Surprisingly, I never saw Shope before the start. Had a solid start and first weather leg, rounding in the top 5 with Shope back around 15th or so. I rounded the downwind mark in 3rd and sailed about half of the upwind leg when I noticed Shope banging the left corner, HARD. This presented a dilemma: continue sailing my own race (which was going very, very well) or stay in touch with Shope? I decided to shadow Shope to the left, reasoning that I was in great position anyway, but if he got any sort of shift out there he might be able to leapfrog ahead. Prophetic thought, that...

To get left from my position I had to sail out of phase with the wind, enduring a bad angle and very light wind pressure in the middle of the course. Meanwhile, Shope indeed found a left shift to come back on and was hiking hard, sailing fast back to the middle--this was going to be close! I managed to *just* cross ahead of him when we finally met--he'd gained at least 30 lengths!
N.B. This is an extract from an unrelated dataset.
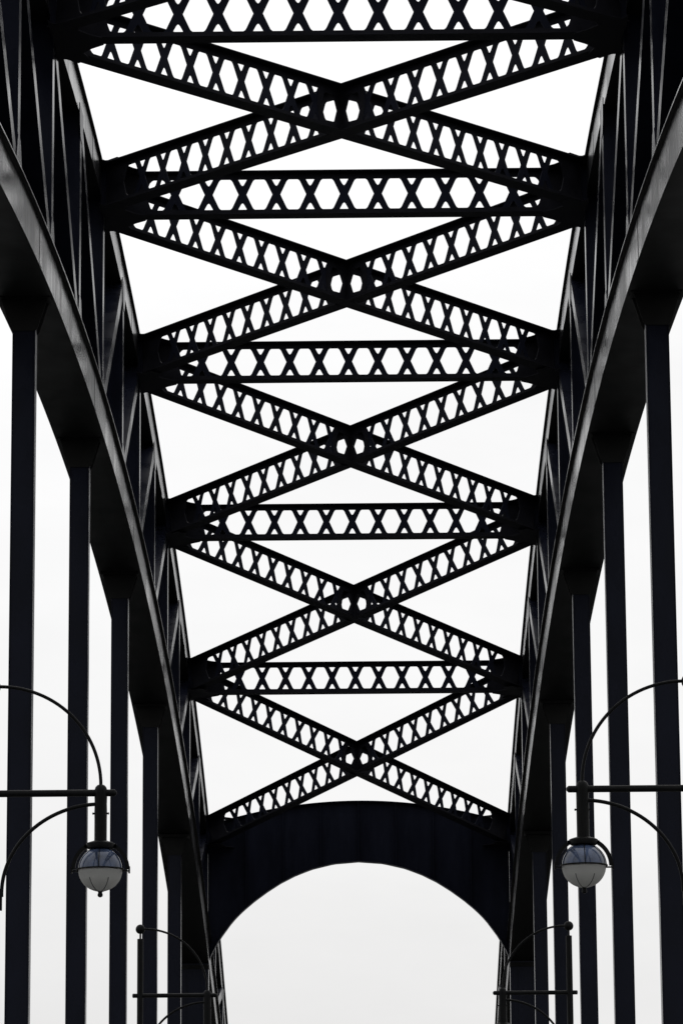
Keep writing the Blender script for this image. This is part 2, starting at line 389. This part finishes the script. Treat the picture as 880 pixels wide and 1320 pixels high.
# ------------------------------------------------------------------ street lamps (arm towards +x in local space)
def arc(cx, cz, rx, rz, a0, a1, n=24):
    return [(cx + rx * math.cos(math.radians(a0 + (a1 - a0) * i / n)), 0, cz + rz * math.sin(math.radians(a0 + (a1 - a0) * i / n))) for i in range(n + 1)]
ZB = 7.84 + EYE - .14           # centre of the ball finial above the pavement
def make_lamp():
    r = empty('street_lamp', (0, 0, 0), 'x', 'street lamp')
    m1 = MB(); m1.lathe([(.24, 0), (.24, .05), (.2, .1), (.17, .5), (.12, .62), (.085, .8), (.067, 1.2), (.063, ZB - .20), (.04, ZB - .195)]); m1.build('pole', LAMPB, r, True)
    m1 = MB(); m1.lathe([(.02, -.22), (.02, -.095), (.045, -.088), (.075, -.066), (.093, -.036), (.1, 0), (.093, .036), (.075, .066), (.045, .09), (.01, .1)], (0, 0, ZB)); m1.build('ball_finial', LAMPB, r, True)
    AX = 1.375
    m1 = MB(); m1.tube([(.08, 0, ZB + .003)] + arc(0.08, ZB - 1.27, AX - .08, 1.275, 90, 0, 28), .022, 12); m1.build('upper_arm', LAMPB, r, True)
    m1 = MB()
    zr = ZB - 1.36
    m1.tube([(-.16, 0, zr), (-.15, 0, zr), (AX + .175, 0, zr), (AX + .2, 0, zr)], [.02, .044, .044, .02], 14); m1.build('cross_rod', LAMPB, r, True)
    m1 = MB()
    lo = arc(AX, ZB - 2.62, AX - .14, 1.12, 90, 182, 28)
    m1.tube(lo, .024, 12); la = m1.build('lower_arm', LAMPB, r, True)
    m1 = MB(); m1.box(.10, .147, -.03, .03, ZB - 2.83, ZB - 2.56)
    for z in (ZB - 2.62, ZB - 2.71): m1.box(.05, .102, -.018, .015, z - .012, z + .012)
    m1.build('bracket', LAMPB, la)
    # drop tube that carries the globe
    m1 = MB(); m1.lathe([(.079, -1.98), (.079, -1.7), (.081, -1.6), (.078, -1.5), (.082, -1.36), (.08, -1.32), (.068, -1.285), (.045, -1.262), (.015, -1.25)], (AX, 0, ZB))
    for sx in (-1, 1): m1.box(*sorted((AX + sx * .07, AX + sx * .105)), -.012, .012, ZB - 1.63, ZB - 1.61); m1.box(*sorted((AX + sx * .092, AX + sx * .1)), -.008, .008, ZB - 1.635, ZB - 1.605)
    hs = m1.build('drop_tube', LAMPB, r, True)
    m1 = MB(); m1.lathe([(.15, -2.07), (.168, -2.06), (.182, -2.005), (.18, -1.998), (.15, -1.985), (.085, -1.965)], (AX, 0, ZB)); m1.build('hood', LAMPB, r, True)
    gz = -2.325; R = .278
    m1 = MB(); m1.lathe([(R * math.cos(math.radians(a)), gz + R * math.sin(math.radians(a))) for a in range(1, 71, 3)], (AX, 0, ZB), 40); m1.build('clear_globe', GLASSU, r, True)
    m1 = MB(); m1.lathe([(R * math.cos(math.radians(a)), gz + R * math.sin(math.radians(a))) for a in range(-88, 1, 4)], (AX, 0, ZB), 40); lg = m1.build('frosted_globe', FROST, r, True)
    m1 = MB(); m1.lathe([(.03, -.03), (.16, -.05), (R - .035, -.10), (R - .012, -.06), (R - .008, -.008), (.05, -.006)], (AX, 0, ZB + gz)); m1.build('shading_collar', LAMPB, lg, True)  # unseen black collar, added to block light and darken the bowl under the ring
    m1 = MB()
    for az in (-62, -118, 62, 118):
        a_ = math.radians(az)
        m1.tube([(AX + (R + .0) * math.cos(math.radians(e)) * math.cos(a_), (R) * math.cos(math.radians(e)) * math.sin(a_), ZB + gz + R * math.sin(math.radians(e))) for e in range(-86, -20, 6)],   .0055, 6)
    m1.build('glass_rib', LAMPG, lg, True)
    m1 = MB(); m1.lathe([(.012, -.072), (.03, -.06), (.034, -.04), (.026, -.015), (.03, 0), (.02, .02)], (AX, 0, ZB + gz - R)); m1.build('finial', LAMPB, r, True)
    # equator ring, meridian straps and the two bails
    m1 = MB(); n = 48
    ring = [(AX + (R + .012) * math.cos(2 * math.pi * i / n), (R + .012) * math.sin(2 * math.pi * i / n), ZB + gz) for i in range(n + 1)]
    m1.tube(ring, .010, 8, False)
    for az in (-90, 0, 90, 180):
        a_ = math.radians(az)
        m1.tube([(AX + (R + .004) * math.cos(math.radians(e)) * math.cos(a_), (R + .004) * math.cos(math.radians(e)) * math.sin(a_), ZB + gz + (R + .004) * math.sin(math.radians(e))) for e in range(0, 62, 6)], .006, 6)
    m1.build('ring', LAMPB, r, True)
    for sx in (-1, 1):
        m1 = MB(); K = 16; base = 0
        for i in range(K + 1):
            e = math.radians(62 - 62 * i / K)
            ri, ro = .315, .365
            for rr, yy in ((ri, -.022), (ro, -.022), (ro, .022), (ri, .022)):
                m1.v.append((AX + sx * rr * math.cos(e), yy, ZB + gz + rr * math.sin(e)))
        for i in range(K):
            a = 4 * i; b = a + 4
            for j in range(4): m1.f.append((a + j, a + (j + 1) % 4, b + (j + 1) % 4, b + j))
        m1.f.append((0, 3, 2, 1)); m1.f.append((4 * K, 4 * K + 1, 4 * K + 2, 4 * K + 3))
        m1.box(*sorted((AX + sx * .27, AX + sx * .372)), -.012, .012, ZB + gz - .03, ZB + gz - .012)
        m1.box(*sorted((AX + sx * .352, AX + sx * .372)), -.03, .03, ZB + gz - .05, ZB + gz + .035)
        m1.box(*sorted((AX + sx * .14, AX + sx * .2)), -.022, .022, ZB + gz + .272, ZB + gz + .315)
        m1.build('bail', LAMPB, r, True)
    return r
def copy_tree(o, parent=None):
    c = o.copy(); C.objects.link(c)
    if parent is not None: c.parent = parent; c.matrix_parent_inverse = o.matrix_parent_inverse.copy()
    for ch in list(o.children): copy_tree(ch, c)
    return c
lamp = make_lamp()
spots = [(-4.26, -35.65, 0, 'larger black lamp with glass globe hanging from a curved arm, at the left edge'),
         (4.54, -35.65, math.pi, 'larger black lamp with glass globe hanging from a curved arm, at the right edge'),
         (-4.26, -5.39, 0, 'smaller farther black lamp with ball topped pole, low in front of the left hangers'),
         (4.53, -5.39, math.pi, 'smaller farther black lamp with ball topped pole, low in front of the right hangers')]
lamps = [lamp] + [copy_tree(lamp) for _ in spots[1:]]
for o, (x, y, rz, lab) in zip(lamps, spots):
    o.location = (x, y, .14); o.rotation_euler = (0, 0, rz); o['label'] = lab; o['group'] = 'street lamps along both kerbs'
We had a small tacking duel and I was stupid to let him get to the right of me near the top of the leg, from where he got the next shift (a righty, remember it was phasing?) and rounded ahead of me, with a boat in between!

Shope and the other guy dove down by-the-lee after the offset mark, pointing their bows at the downwind mark. I knew we were still in the right (looking upwind) shift, so instead of following them by-the-lee away from the next shift (which would be a left) I sailed directly downwind, surfing waves but sailing about 20 degrees to the right of the downwind mark. Then the lefty filled in, allowing me to bear off to a heading directly toward the mark in solid pressure, while Shope and the other boats ahead were in light air on a bad angle waiting for the shift to reach to them. It was nerve-wracking working the boat downwind, slowly, slowly catching up to, then moving ahead of, Shope's position down the track. About 4/5ths of the way down the run the left shift started to die, so I sailed by-the-lee on a good angle ahead of Shope and a fellow in front of him's dirty air to claim the inside position at the mark. I rounded about 2 lengths ahead and held on to finish 5th, with Shope in 7th--I'd won the Master North Americans!!

THANK YOUS
Martha Parker of Team One Newport has been a supporter for literally decades. This trip she kindly let me stay at her home and even massaged out the knots in my back after racing. Thank you SO SO MUCH Martha!!

My clients, for understanding that Marc sometimes has to go away on weekends to be cold and wet on his little boat.

Mike and Dennis Rossum, for letting me store stuff on their motorboat between races and for being so supportive.

New York YC. The committee had challenging conditions in which to run a lot of races for a lot of boats. Not every decision was perfect, but when are they? Shoreside, the staff were gracious and tolerant of sandy Laser sailors messing up their beautiful facilities. Yummy food too!
New York Yacht Club @ Harbour Court--not bad eh?
My mom, for being my first and biggest supporter.

Finally, thanks to my fellow frostbite sailors at Cedar Point Yacht Club in Westport, CT. The crazy races and tight competition we have at home makes for better results abroad. See y'all next Sunday!